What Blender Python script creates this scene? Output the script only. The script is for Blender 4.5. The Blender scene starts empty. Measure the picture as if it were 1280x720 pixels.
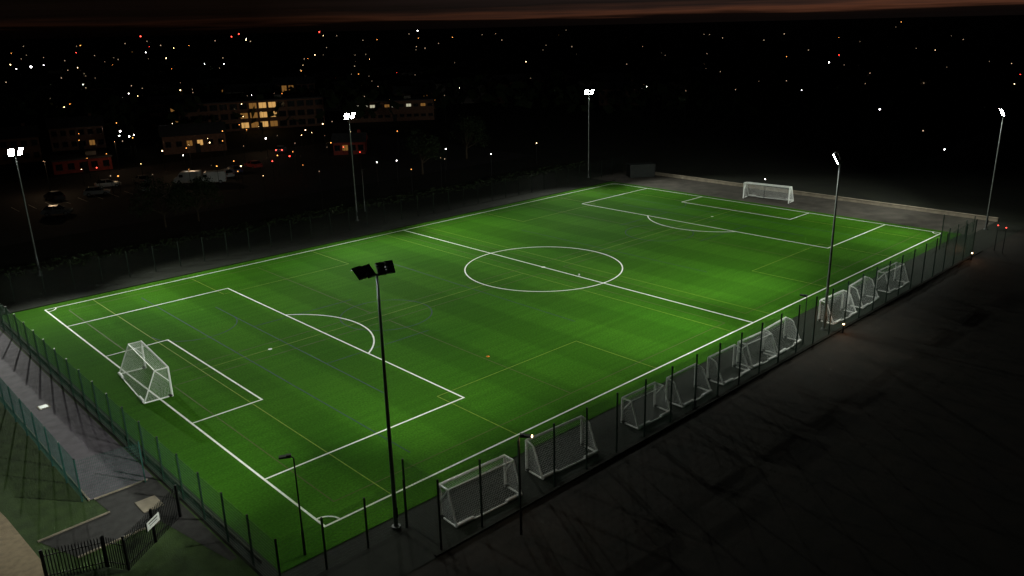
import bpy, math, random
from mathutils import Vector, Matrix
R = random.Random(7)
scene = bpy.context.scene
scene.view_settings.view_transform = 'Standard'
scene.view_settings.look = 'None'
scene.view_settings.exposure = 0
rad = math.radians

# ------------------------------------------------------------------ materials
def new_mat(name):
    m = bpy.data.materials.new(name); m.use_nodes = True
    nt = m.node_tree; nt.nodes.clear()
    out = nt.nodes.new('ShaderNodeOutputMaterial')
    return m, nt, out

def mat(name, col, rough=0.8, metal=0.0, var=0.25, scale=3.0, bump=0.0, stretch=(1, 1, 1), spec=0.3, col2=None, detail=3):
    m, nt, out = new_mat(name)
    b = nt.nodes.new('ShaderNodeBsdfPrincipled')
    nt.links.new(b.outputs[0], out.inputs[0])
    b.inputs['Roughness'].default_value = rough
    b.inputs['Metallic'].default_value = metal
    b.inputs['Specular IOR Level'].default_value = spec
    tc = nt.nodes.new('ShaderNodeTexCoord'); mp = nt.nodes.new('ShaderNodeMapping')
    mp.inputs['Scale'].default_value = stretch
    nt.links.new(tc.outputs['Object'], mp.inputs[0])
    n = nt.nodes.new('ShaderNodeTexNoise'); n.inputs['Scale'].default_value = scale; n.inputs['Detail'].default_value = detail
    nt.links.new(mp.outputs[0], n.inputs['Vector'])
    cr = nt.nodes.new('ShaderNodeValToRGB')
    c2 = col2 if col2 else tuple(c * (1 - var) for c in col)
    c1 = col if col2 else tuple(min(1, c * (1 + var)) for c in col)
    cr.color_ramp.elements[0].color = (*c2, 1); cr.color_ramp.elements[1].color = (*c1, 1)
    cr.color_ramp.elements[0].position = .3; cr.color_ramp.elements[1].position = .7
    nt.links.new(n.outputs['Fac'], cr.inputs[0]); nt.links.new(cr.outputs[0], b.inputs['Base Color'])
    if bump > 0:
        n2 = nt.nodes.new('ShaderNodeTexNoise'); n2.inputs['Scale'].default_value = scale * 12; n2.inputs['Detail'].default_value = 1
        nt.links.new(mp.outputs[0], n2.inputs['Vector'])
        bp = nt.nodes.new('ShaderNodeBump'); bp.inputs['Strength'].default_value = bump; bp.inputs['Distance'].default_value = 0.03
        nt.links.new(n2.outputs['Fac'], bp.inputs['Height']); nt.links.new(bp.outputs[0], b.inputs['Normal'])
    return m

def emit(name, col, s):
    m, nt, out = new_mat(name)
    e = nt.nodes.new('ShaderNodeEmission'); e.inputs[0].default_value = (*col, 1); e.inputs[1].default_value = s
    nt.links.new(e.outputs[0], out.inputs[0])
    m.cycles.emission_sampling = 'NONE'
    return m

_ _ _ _

Pictures are excluded: retype only the lines from the beginning of the listing above through the line with "return m, nt, out", both included.

What Blender Python script creates this scene? Output the script only. The script is for Blender 4.5. The Blender scene starts empty. Measure the picture as if it were 1280x720 pixels.
import bpy, math, random
from mathutils import Vector, Matrix
R = random.Random(7)
scene = bpy.context.scene
scene.view_settings.view_transform = 'Standard'
scene.view_settings.look = 'None'
scene.view_settings.exposure = 0
rad = math.radians

# ------------------------------------------------------------------ materials
def new_mat(name):
    m = bpy.data.materials.new(name); m.use_nodes = True
    nt = m.node_tree; nt.nodes.clear()
    out = nt.nodes.new('ShaderNodeOutputMaterial')
    return m, nt, out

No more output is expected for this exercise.